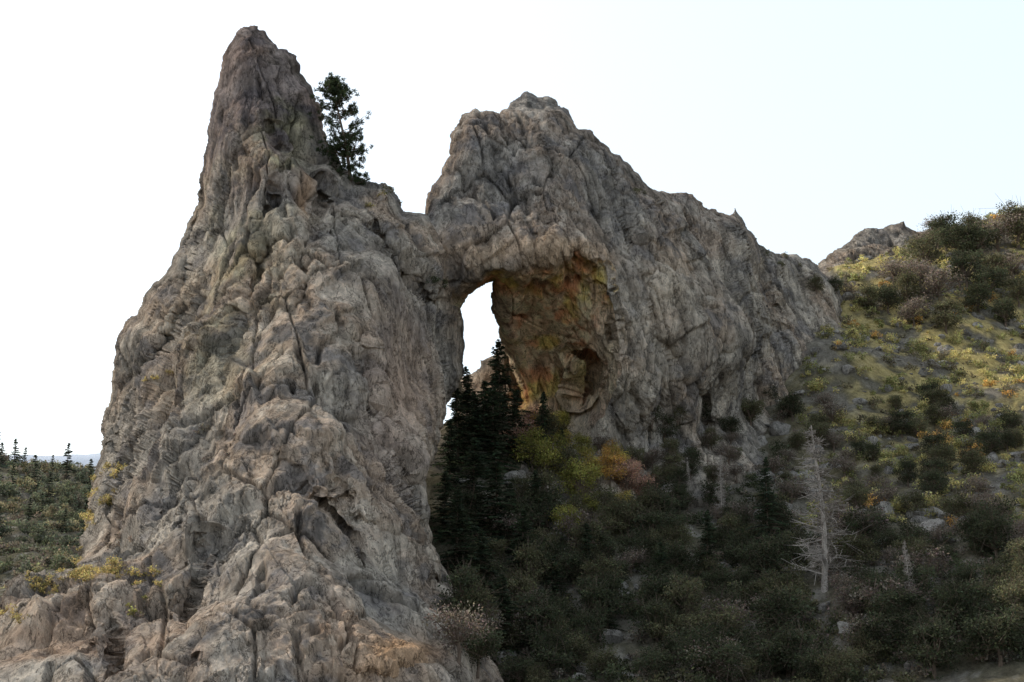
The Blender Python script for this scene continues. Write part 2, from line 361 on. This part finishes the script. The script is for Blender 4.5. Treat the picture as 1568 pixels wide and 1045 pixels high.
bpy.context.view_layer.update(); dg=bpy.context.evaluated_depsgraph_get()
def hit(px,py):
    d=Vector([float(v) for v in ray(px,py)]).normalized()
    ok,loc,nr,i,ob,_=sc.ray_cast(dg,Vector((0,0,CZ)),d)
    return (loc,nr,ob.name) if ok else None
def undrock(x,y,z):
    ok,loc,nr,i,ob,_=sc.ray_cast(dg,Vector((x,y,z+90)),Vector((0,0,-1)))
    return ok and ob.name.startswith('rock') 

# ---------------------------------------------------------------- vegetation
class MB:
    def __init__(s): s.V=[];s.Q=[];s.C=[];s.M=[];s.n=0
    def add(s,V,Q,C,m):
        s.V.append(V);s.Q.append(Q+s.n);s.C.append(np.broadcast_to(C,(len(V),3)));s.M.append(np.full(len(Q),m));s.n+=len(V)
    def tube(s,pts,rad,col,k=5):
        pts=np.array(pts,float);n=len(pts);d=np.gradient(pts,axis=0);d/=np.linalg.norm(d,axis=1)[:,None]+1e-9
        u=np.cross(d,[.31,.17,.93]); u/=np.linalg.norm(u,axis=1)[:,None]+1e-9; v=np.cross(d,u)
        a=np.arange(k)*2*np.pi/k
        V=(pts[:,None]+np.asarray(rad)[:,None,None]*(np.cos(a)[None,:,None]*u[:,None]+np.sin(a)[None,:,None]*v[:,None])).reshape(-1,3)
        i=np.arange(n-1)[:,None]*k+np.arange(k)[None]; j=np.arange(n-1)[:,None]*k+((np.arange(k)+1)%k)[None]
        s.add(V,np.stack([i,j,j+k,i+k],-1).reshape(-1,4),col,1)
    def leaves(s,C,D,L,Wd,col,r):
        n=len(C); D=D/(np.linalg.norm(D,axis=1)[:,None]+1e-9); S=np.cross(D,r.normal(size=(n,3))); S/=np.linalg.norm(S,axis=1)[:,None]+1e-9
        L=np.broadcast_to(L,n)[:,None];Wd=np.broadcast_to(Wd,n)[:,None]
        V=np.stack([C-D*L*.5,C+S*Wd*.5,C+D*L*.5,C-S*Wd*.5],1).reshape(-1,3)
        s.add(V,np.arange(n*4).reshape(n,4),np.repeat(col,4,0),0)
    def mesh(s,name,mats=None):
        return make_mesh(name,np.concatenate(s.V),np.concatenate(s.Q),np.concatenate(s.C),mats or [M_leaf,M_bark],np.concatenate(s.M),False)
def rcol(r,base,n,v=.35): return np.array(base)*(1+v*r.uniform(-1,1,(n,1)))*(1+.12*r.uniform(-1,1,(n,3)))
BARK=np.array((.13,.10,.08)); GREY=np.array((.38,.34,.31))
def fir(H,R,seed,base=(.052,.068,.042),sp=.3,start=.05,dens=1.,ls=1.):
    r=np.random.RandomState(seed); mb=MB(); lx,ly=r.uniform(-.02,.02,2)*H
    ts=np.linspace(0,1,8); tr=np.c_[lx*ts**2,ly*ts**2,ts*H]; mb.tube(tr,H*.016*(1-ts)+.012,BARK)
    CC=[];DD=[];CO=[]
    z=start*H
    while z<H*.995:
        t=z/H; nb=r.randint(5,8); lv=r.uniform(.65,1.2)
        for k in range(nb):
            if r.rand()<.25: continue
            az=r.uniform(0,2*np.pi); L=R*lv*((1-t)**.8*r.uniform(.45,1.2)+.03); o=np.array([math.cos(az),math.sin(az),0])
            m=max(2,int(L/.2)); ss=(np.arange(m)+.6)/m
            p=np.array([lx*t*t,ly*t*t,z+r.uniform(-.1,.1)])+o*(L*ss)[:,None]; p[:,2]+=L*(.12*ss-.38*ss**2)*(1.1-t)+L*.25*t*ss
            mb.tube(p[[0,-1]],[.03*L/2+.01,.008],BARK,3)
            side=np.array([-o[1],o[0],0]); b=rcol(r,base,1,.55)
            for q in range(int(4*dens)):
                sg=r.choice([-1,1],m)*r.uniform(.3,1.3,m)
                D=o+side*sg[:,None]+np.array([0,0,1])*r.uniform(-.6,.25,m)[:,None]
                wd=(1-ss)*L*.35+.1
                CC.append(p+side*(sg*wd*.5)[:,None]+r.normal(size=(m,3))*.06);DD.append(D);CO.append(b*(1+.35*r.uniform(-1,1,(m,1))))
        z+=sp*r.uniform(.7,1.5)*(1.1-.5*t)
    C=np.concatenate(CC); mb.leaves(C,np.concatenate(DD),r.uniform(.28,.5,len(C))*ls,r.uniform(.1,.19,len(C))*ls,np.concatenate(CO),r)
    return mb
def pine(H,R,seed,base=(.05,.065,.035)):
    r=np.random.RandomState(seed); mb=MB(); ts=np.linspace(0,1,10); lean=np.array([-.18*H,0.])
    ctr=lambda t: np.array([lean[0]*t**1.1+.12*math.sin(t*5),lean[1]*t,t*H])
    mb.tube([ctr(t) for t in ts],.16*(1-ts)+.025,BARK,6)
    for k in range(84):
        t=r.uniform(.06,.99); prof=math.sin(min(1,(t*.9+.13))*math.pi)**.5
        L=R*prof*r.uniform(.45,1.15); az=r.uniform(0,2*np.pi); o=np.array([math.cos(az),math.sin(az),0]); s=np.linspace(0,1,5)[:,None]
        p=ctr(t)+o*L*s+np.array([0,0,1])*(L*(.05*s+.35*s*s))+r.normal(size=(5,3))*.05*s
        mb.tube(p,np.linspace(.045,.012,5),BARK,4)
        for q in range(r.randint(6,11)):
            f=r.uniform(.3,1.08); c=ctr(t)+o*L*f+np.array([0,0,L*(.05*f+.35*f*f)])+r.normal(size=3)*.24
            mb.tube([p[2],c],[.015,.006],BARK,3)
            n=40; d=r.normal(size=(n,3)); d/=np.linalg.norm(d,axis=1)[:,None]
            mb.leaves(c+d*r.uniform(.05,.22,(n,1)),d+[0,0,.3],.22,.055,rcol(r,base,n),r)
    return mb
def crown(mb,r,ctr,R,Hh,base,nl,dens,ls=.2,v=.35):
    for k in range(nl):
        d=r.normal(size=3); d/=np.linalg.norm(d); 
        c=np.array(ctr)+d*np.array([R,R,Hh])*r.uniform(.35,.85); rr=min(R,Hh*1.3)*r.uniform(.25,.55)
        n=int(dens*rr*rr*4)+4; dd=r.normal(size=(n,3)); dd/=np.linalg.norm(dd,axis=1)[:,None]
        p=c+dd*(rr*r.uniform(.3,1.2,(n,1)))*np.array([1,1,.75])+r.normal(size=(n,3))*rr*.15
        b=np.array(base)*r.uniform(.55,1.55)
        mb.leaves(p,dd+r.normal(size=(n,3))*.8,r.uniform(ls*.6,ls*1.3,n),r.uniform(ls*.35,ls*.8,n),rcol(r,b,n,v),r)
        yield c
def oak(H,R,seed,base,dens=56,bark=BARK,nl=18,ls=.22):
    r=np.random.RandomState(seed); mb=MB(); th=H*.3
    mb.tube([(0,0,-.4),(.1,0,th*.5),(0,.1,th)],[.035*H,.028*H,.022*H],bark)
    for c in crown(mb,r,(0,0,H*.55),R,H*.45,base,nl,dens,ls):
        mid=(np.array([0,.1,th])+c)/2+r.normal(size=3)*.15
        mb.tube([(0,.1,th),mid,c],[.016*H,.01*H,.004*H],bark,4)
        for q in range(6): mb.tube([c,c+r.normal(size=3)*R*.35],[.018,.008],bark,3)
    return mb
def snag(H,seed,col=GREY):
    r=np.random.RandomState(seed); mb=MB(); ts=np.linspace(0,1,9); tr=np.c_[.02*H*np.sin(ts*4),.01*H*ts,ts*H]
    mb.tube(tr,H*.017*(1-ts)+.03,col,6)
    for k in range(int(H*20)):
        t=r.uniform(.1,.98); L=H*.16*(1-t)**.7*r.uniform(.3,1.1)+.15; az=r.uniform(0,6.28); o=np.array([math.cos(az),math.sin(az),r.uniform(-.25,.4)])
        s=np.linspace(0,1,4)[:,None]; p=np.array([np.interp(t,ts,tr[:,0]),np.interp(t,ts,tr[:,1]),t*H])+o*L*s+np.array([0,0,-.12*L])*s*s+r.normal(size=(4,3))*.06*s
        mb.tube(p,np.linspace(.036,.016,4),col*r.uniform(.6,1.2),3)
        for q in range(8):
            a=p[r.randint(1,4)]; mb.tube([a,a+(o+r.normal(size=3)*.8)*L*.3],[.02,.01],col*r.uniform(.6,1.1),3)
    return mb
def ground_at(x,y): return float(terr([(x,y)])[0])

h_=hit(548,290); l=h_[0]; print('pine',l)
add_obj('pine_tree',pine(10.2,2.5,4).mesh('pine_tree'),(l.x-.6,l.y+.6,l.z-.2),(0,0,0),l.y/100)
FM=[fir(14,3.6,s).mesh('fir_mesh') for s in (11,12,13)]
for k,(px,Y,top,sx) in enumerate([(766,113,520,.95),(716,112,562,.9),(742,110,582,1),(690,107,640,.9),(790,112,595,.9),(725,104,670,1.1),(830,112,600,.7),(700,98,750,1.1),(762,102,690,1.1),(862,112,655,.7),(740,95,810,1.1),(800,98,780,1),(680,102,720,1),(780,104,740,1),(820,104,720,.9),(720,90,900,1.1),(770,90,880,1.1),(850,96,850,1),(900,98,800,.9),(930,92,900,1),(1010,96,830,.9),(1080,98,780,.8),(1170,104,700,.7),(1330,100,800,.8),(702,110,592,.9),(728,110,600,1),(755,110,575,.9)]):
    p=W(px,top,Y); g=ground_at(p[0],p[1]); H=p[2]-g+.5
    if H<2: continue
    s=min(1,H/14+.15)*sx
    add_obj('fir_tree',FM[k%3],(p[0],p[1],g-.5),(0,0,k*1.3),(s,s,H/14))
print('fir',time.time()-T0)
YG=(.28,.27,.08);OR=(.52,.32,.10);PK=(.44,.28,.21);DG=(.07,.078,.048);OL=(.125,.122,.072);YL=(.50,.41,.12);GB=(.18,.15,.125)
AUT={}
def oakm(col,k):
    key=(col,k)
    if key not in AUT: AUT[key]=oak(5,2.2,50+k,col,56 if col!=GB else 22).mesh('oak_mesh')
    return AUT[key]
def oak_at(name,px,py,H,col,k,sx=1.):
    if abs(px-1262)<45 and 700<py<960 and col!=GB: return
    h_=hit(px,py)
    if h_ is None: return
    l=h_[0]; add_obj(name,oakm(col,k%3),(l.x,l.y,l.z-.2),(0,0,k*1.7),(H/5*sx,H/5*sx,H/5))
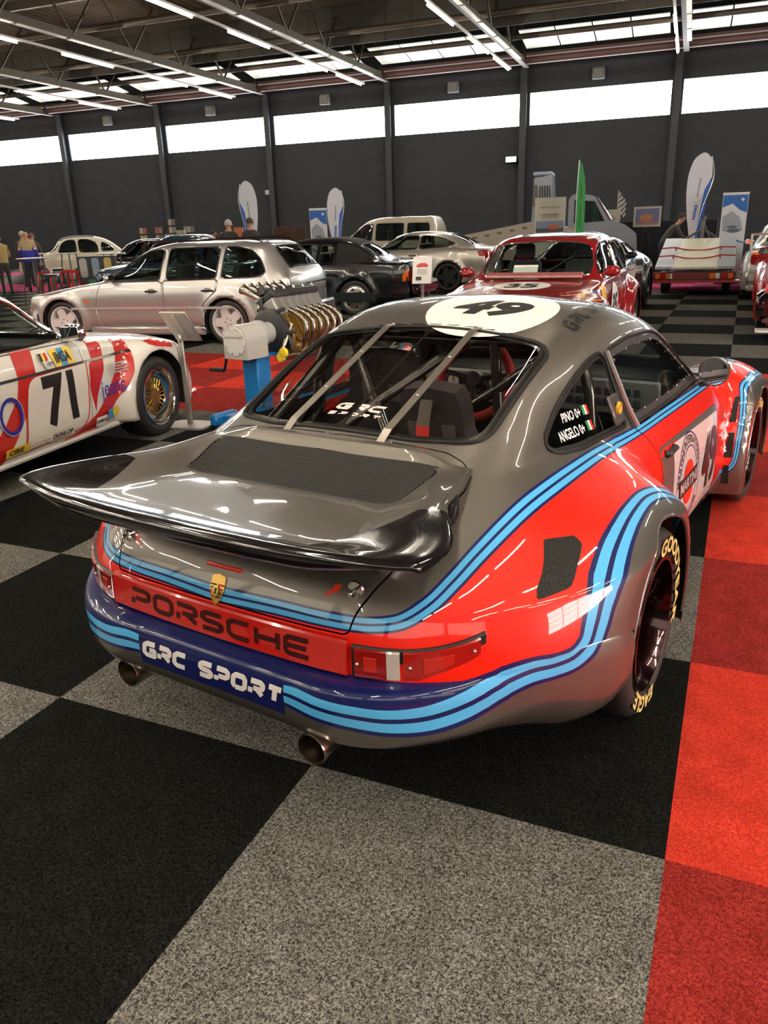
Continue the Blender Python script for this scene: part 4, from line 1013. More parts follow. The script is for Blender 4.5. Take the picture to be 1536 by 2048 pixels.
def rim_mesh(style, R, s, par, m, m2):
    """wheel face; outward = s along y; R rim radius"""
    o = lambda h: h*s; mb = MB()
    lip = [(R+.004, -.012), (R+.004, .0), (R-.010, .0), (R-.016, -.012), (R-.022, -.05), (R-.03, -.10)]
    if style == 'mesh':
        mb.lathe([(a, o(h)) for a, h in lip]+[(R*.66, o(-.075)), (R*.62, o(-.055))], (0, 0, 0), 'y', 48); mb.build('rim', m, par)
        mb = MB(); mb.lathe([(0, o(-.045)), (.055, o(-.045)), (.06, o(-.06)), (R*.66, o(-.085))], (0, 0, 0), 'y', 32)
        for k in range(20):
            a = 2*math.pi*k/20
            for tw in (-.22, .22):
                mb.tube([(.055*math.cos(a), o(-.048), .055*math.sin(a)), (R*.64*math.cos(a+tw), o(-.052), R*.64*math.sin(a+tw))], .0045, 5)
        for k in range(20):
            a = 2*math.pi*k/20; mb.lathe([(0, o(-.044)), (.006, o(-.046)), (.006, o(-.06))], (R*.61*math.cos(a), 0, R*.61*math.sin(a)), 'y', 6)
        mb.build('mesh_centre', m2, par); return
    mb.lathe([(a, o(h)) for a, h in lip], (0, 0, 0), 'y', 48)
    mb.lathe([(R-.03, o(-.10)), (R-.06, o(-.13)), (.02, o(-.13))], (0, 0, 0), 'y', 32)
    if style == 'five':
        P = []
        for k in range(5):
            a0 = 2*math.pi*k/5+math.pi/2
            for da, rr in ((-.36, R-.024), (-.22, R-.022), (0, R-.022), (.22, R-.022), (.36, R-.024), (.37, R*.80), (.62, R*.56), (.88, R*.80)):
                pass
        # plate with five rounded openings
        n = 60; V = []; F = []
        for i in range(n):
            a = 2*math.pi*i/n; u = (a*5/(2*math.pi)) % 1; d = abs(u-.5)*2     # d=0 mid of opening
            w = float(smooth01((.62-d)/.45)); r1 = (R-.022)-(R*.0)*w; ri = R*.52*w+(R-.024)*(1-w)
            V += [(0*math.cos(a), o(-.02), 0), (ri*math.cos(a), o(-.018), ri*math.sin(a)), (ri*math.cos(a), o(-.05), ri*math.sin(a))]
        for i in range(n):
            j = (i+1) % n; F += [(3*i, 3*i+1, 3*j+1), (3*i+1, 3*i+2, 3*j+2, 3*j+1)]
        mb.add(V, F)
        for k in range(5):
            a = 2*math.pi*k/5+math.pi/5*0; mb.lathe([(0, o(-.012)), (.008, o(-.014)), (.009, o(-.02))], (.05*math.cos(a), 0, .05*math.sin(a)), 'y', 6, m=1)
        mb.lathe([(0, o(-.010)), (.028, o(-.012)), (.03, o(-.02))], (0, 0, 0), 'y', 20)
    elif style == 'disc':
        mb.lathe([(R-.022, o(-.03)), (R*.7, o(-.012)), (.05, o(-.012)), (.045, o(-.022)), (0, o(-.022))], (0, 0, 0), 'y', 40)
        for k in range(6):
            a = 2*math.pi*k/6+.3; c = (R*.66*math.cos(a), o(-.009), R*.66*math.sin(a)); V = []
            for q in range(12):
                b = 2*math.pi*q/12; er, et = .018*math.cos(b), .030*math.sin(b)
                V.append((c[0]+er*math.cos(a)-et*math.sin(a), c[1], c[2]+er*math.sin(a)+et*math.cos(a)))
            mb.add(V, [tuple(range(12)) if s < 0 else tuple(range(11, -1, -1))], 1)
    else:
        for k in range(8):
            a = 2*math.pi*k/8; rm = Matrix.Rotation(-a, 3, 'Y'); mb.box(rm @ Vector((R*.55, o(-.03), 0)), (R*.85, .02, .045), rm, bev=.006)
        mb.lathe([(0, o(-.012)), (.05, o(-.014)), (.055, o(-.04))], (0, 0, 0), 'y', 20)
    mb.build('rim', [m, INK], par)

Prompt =
The images in the entries above should be left out; please reproduce exactly the lines from the first through the one containing "return ok and ob.name.startswith('rock')".

Right answer =
The Blender Python script for this scene continues. Write part 2, from line 361 on. This part finishes the script. The script is for Blender 4.5. Treat the picture as 1568 pixels wide and 1045 pixels high.
bpy.context.view_layer.update(); dg=bpy.context.evaluated_depsgraph_get()
def hit(px,py):
    d=Vector([float(v) for v in ray(px,py)]).normalized()
    ok,loc,nr,i,ob,_=sc.ray_cast(dg,Vector((0,0,CZ)),d)
    return (loc,nr,ob.name) if ok else None
def undrock(x,y,z):
    ok,loc,nr,i,ob,_=sc.ray_cast(dg,Vector((x,y,z+90)),Vector((0,0,-1)))
    return ok and ob.name.startswith('rock') 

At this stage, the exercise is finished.